Let $f(z) = \sum_{l \geq 0} c(l) e(lz)$ be the Fourier expansion of our modular form. We know that $$T(m)f(z) = \sum_{l \geq 0} \sum_{e|(l,m)} e^{k-1} c\left(\frac{lm}{e^2}\right) e(lz).$$ Therefore, $$T(n)T(m)f(z) = \sum_{l \geq 0} \sum_{d|(l,n)} \sum_{e|(ln/d^2,m)} (de)^{k-1} c\left(\frac{lmn}{(de)^2}\right) e(lz).$$
On the other hand, $$\sum_{d|(m,n)} d^{k-1} T\left(\frac{mn}{d^2}\right) f(z) = \sum_{l \geq 0} \sum_{d|(m,n)} \sum_{e|(mn/d^2,l)} (de)^{k-1} c\left(\frac{lmn}{(de)^2}\right) e(lz).$$
So to show that both these expressions are equal to each other, we need to prove the following proposition:
Proposition Let $l,m,n$ be positive integers, and let $F$ be a function on the positive integers. Then $$\sum_{d|(l,n)} \sum_{e|(ln/d^2,m)} F(de) = \sum_{d|(m,n)} \sum_{e|(mn/d^2,l)} F(de).$$
For this we'll need the following lemma:
Lemma Let $a,b,c$ be nonnegative integers, and let $f$ be a function on the nonnegative integers. Let $$G(a,b,c) = \sum_{i = 0}^{\min(a,b)} \sum_{j = 0}^{\min(a+b-2i,c)} f(i+j).$$ Then $G(a,b,c)$ is symmetric with respect to $a,b,c$, i.e. $$G(a,b,c) = G(a,c,b) = G(b,a,c) = G(b,c,a) = G(c,a,b) = G(c,b,a).$$
Proof of Lemma Let $\operatorname{med}(a,b,c)$ denote the median of $a,b,c$. Write $$G(a,b,c) = \sum_{k \geq 0} m(k) f(k).$$ A rather tedious case-by-case calculation shows that (and assuming I didn't make an error somewhere): $$m(k) = \begin{cases} k+1 & \text{if } k \leq \min(a,b,c),\\ \min(a,b,c)+1 & \text{if } \min(a,b,c) \leq k \leq \operatorname{med}(a,b,c),\\ \max(0,\min(a,b,c)+1+\operatorname{med}(a,b,c)-k) & \text{if } \operatorname{med}(a,b,c) \leq k \leq \max(a,b,c),\\ \max(0,a+b+c+1-2k) & \text{if } k \geq \max(a,b,c),\\ \end{cases}$$ In particular, we see that the expression for $m(k)$ is symmetric in $a,b,c$.

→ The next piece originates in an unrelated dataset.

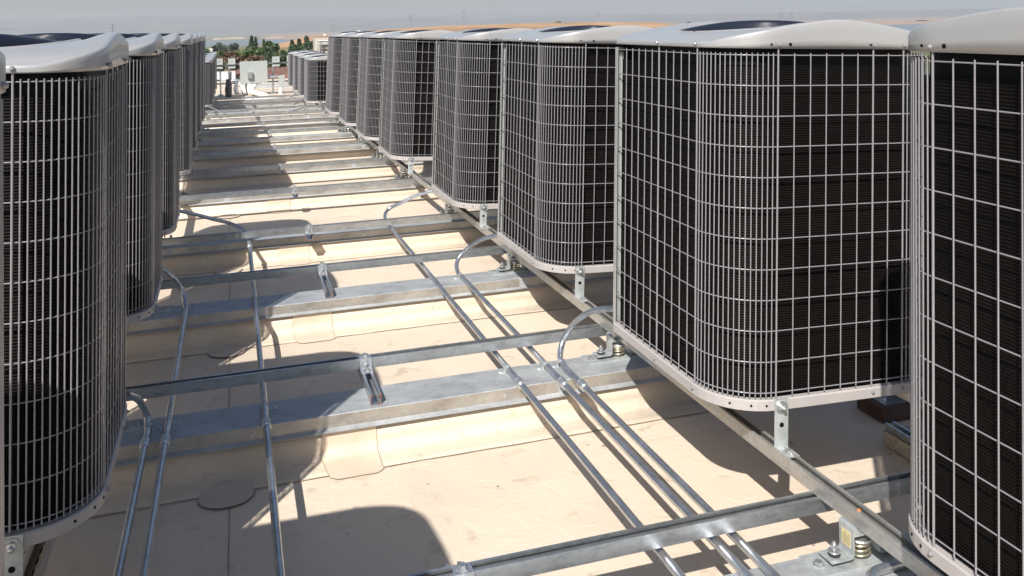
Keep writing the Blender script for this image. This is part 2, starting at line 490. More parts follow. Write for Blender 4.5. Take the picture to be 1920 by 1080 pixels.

Proof of Proposition We can apply the Lemma to prove the Proposition for prime powers: $$\sum_{d|(p^a,p^c)} \sum_{e|(p^ap^c/d^2,p^b)} F(de) = \sum_{d|(p^b,p^c)} \sum_{e|(p^bp^c/d^2,p^a)} F(de).$$ The extension to the general case is straightforward.
If someone else can come up with a slicker proof of the Lemma or the Proposition (something better than just checking cases), I'd love to see it.